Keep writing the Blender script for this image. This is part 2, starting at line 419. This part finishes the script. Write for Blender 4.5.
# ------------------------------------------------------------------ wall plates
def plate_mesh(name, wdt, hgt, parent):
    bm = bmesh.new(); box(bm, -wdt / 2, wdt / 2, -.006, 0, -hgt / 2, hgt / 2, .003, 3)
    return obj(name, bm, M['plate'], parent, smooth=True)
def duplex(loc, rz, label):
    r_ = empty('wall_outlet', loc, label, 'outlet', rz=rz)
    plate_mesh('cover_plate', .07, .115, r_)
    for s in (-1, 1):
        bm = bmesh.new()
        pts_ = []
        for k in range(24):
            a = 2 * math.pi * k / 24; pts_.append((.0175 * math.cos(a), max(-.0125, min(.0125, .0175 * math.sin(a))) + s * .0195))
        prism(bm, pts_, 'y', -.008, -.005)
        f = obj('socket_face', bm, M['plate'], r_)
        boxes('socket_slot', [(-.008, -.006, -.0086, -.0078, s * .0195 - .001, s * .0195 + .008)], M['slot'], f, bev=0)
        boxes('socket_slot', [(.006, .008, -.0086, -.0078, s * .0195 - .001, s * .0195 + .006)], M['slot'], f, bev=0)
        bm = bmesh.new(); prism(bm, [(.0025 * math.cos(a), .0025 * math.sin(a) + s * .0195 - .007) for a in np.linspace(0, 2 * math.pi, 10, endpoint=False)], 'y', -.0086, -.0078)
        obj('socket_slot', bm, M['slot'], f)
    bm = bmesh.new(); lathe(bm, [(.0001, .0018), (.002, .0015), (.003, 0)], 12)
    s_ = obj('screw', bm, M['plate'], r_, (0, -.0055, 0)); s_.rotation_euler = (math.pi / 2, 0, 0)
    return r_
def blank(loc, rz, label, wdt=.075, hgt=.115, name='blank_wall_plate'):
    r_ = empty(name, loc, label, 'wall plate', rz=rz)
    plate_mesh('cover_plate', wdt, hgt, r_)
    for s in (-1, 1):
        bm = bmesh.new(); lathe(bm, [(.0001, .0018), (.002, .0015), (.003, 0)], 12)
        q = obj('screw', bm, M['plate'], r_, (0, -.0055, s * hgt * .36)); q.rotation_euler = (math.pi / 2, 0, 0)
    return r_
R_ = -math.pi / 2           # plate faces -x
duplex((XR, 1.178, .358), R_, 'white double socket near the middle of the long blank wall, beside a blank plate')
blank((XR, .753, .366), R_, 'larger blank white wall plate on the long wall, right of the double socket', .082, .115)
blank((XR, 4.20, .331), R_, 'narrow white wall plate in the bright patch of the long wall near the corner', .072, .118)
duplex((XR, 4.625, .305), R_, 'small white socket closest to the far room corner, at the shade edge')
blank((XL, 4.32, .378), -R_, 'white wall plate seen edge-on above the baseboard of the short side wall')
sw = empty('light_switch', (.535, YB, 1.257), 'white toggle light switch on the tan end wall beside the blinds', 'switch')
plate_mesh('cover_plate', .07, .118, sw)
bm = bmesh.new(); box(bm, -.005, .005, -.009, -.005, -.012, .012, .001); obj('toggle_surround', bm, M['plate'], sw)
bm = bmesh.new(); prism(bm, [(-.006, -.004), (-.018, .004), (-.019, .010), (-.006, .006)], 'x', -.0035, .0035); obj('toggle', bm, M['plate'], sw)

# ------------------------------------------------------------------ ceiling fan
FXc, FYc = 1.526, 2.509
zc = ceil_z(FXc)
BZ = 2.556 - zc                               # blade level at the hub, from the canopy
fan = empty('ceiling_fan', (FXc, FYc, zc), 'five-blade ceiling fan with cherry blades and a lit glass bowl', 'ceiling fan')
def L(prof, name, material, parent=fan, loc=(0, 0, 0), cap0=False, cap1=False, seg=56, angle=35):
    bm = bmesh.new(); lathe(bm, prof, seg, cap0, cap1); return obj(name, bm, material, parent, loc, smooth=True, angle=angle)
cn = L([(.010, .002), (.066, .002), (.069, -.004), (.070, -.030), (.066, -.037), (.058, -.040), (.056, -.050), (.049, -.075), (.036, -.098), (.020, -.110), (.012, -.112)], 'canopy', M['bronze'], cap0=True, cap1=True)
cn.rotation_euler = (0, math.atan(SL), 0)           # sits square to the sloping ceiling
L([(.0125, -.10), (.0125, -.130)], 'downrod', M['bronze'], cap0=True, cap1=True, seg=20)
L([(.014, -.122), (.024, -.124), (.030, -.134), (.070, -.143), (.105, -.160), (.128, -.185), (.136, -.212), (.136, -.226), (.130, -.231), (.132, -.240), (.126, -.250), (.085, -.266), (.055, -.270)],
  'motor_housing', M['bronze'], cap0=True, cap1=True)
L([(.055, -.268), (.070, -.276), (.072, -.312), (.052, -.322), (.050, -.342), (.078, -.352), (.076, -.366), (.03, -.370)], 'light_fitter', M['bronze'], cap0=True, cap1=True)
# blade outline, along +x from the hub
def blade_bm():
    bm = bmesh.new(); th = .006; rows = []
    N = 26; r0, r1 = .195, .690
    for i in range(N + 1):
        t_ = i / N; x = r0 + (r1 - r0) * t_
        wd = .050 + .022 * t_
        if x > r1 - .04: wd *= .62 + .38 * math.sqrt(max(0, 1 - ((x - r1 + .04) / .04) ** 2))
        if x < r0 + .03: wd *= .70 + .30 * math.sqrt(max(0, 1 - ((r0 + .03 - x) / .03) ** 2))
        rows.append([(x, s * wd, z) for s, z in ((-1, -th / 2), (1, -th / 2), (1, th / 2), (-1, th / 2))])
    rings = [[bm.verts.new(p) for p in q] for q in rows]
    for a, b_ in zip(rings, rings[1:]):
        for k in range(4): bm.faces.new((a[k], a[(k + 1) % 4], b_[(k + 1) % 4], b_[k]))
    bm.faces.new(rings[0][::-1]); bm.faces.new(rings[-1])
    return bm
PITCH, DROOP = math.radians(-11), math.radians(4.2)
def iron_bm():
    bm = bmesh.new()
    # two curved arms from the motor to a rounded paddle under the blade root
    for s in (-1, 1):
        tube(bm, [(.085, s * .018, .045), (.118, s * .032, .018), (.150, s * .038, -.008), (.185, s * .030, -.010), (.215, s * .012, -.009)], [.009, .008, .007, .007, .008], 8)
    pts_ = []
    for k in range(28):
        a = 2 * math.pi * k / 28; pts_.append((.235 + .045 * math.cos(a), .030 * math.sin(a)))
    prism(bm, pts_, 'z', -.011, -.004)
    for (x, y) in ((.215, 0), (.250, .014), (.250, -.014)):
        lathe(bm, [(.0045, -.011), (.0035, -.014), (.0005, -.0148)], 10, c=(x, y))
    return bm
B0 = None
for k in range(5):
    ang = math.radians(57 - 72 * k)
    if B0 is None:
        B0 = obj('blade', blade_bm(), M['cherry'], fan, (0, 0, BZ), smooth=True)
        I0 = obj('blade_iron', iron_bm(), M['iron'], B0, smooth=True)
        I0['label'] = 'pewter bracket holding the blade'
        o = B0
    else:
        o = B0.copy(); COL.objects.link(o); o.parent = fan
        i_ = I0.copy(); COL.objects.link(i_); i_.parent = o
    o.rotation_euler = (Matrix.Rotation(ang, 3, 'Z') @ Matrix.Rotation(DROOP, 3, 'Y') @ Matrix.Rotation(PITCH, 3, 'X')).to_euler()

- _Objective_
Copy out the data shown above without altering anything.

- _Response for this exercise_
Keep writing the Blender script for this image. This is part 2, starting at line 419. This part finishes the script. Write for Blender 4.5.
# ------------------------------------------------------------------ wall plates
def plate_mesh(name, wdt, hgt, parent):
    bm = bmesh.new(); box(bm, -wdt / 2, wdt / 2, -.006, 0, -hgt / 2, hgt / 2, .003, 3)
    return obj(name, bm, M['plate'], parent, smooth=True)
def duplex(loc, rz, label):
    r_ = empty('wall_outlet', loc, label, 'outlet', rz=rz)
    plate_mesh('cover_plate', .07, .115, r_)
    for s in (-1, 1):
        bm = bmesh.new()
        pts_ = []
        for k in range(24):
            a = 2 * math.pi * k / 24; pts_.append((.0175 * math.cos(a), max(-.0125, min(.0125, .0175 * math.sin(a))) + s * .0195))
        prism(bm, pts_, 'y', -.008, -.005)
        f = obj('socket_face', bm, M['plate'], r_)
        boxes('socket_slot', [(-.008, -.006, -.0086, -.0078, s * .0195 - .001, s * .0195 + .008)], M['slot'], f, bev=0)
        boxes('socket_slot', [(.006, .008, -.0086, -.0078, s * .0195 - .001, s * .0195 + .006)], M['slot'], f, bev=0)
        bm = bmesh.new(); prism(bm, [(.0025 * math.cos(a), .0025 * math.sin(a) + s * .0195 - .007) for a in np.linspace(0, 2 * math.pi, 10, endpoint=False)], 'y', -.0086, -.0078)
        obj('socket_slot', bm, M['slot'], f)
    bm = bmesh.new(); lathe(bm, [(.0001, .0018), (.002, .0015), (.003, 0)], 12)
    s_ = obj('screw', bm, M['plate'], r_, (0, -.0055, 0)); s_.rotation_euler = (math.pi / 2, 0, 0)
    return r_
def blank(loc, rz, label, wdt=.075, hgt=.115, name='blank_wall_plate'):
    r_ = empty(name, loc, label, 'wall plate', rz=rz)
    plate_mesh('cover_plate', wdt, hgt, r_)
    for s in (-1, 1):
        bm = bmesh.new(); lathe(bm, [(.0001, .0018), (.002, .0015), (.003, 0)], 12)
        q = obj('screw', bm, M['plate'], r_, (0, -.0055, s * hgt * .36)); q.rotation_euler = (math.pi / 2, 0, 0)
    return r_
R_ = -math.pi / 2           # plate faces -x
duplex((XR, 1.178, .358), R_, 'white double socket near the middle of the long blank wall, beside a blank plate')
blank((XR, .753, .366), R_, 'larger blank white wall plate on the long wall, right of the double socket', .082, .115)
blank((XR, 4.20, .331), R_, 'narrow white wall plate in the bright patch of the long wall near the corner', .072, .118)
duplex((XR, 4.625, .305), R_, 'small white socket closest to the far room corner, at the shade edge')
blank((XL, 4.32, .378), -R_, 'white wall plate seen edge-on above the baseboard of the short side wall')
sw = empty('light_switch', (.535, YB, 1.257), 'white toggle light switch on the tan end wall beside the blinds', 'switch')
plate_mesh('cover_plate', .07, .118, sw)
bm = bmesh.new(); box(bm, -.005, .005, -.009, -.005, -.012, .012, .001); obj('toggle_surround', bm, M['plate'], sw)
bm = bmesh.new(); prism(bm, [(-.006, -.004), (-.018, .004), (-.019, .010), (-.006, .006)], 'x', -.0035, .0035); obj('toggle', bm, M['plate'], sw)

# ------------------------------------------------------------------ ceiling fan
FXc, FYc = 1.526, 2.509
zc = ceil_z(FXc)
BZ = 2.556 - zc                               # blade level at the hub, from the canopy
fan = empty('ceiling_fan', (FXc, FYc, zc), 'five-blade ceiling fan with cherry blades and a lit glass bowl', 'ceiling fan')
def L(prof, name, material, parent=fan, loc=(0, 0, 0), cap0=False, cap1=False, seg=56, angle=35):
    bm = bmesh.new(); lathe(bm, prof, seg, cap0, cap1); return obj(name, bm, material, parent, loc, smooth=True, angle=angle)
cn = L([(.010, .002), (.066, .002), (.069, -.004), (.070, -.030), (.066, -.037), (.058, -.040), (.056, -.050), (.049, -.075), (.036, -.098), (.020, -.110), (.012, -.112)], 'canopy', M['bronze'], cap0=True, cap1=True)
cn.rotation_euler = (0, math.atan(SL), 0)           # sits square to the sloping ceiling
L([(.0125, -.10), (.0125, -.130)], 'downrod', M['bronze'], cap0=True, cap1=True, seg=20)
L([(.014, -.122), (.024, -.124), (.030, -.134), (.070, -.143), (.105, -.160), (.128, -.185), (.136, -.212), (.136, -.226), (.130, -.231), (.132, -.240), (.126, -.250), (.085, -.266), (.055, -.270)],
  'motor_housing', M['bronze'], cap0=True, cap1=True)
L([(.055, -.268), (.070, -.276), (.072, -.312), (.052, -.322), (.050, -.342), (.078, -.352), (.076, -.366), (.03, -.370)], 'light_fitter', M['bronze'], cap0=True, cap1=True)
# blade outline, along +x from the hub
def blade_bm():
    bm = bmesh.new(); th = .006; rows = []
    N = 26; r0, r1 = .195, .690
    for i in range(N + 1):
        t_ = i / N; x = r0 + (r1 - r0) * t_
        wd = .050 + .022 * t_
        if x > r1 - .04: wd *= .62 + .38 * math.sqrt(max(0, 1 - ((x - r1 + .04) / .04) ** 2))
        if x < r0 + .03: wd *= .70 + .30 * math.sqrt(max(0, 1 - ((r0 + .03 - x) / .03) ** 2))
        rows.append([(x, s * wd, z) for s, z in ((-1, -th / 2), (1, -th / 2), (1, th / 2), (-1, th / 2))])
    rings = [[bm.verts.new(p) for p in q] for q in rows]
    for a, b_ in zip(rings, rings[1:]):
        for k in range(4): bm.faces.new((a[k], a[(k + 1) % 4], b_[(k + 1) % 4], b_[k]))
    bm.faces.new(rings[0][::-1]); bm.faces.new(rings[-1])
    return bm
PITCH, DROOP = math.radians(-11), math.radians(4.2)
def iron_bm():
    bm = bmesh.new()
    # two curved arms from the motor to a rounded paddle under the blade root
    for s in (-1, 1):
        tube(bm, [(.085, s * .018, .045), (.118, s * .032, .018), (.150, s * .038, -.008), (.185, s * .030, -.010), (.215, s * .012, -.009)], [.009, .008, .007, .007, .008], 8)
    pts_ = []
    for k in range(28):
        a = 2 * math.pi * k / 28; pts_.append((.235 + .045 * math.cos(a), .030 * math.sin(a)))
    prism(bm, pts_, 'z', -.011, -.004)
    for (x, y) in ((.215, 0), (.250, .014), (.250, -.014)):
        lathe(bm, [(.0045, -.011), (.0035, -.014), (.0005, -.0148)], 10, c=(x, y))
    return bm
B0 = None
for k in range(5):
    ang = math.radians(57 - 72 * k)
    if B0 is None:
        B0 = obj('blade', blade_bm(), M['cherry'], fan, (0, 0, BZ), smooth=True)
        I0 = obj('blade_iron', iron_bm(), M['iron'], B0, smooth=True)
        I0['label'] = 'pewter bracket holding the blade'
        o = B0
    else:
        o = B0.copy(); COL.objects.link(o); o.parent = fan
        i_ = I0.copy(); COL.objects.link(i_); i_.parent = o
    o.rotation_euler = (Matrix.Rotation(ang, 3, 'Z') @ Matrix.Rotation(DROOP, 3, 'Y') @ Matrix.Rotation(PITCH, 3, 'X')).to_euler()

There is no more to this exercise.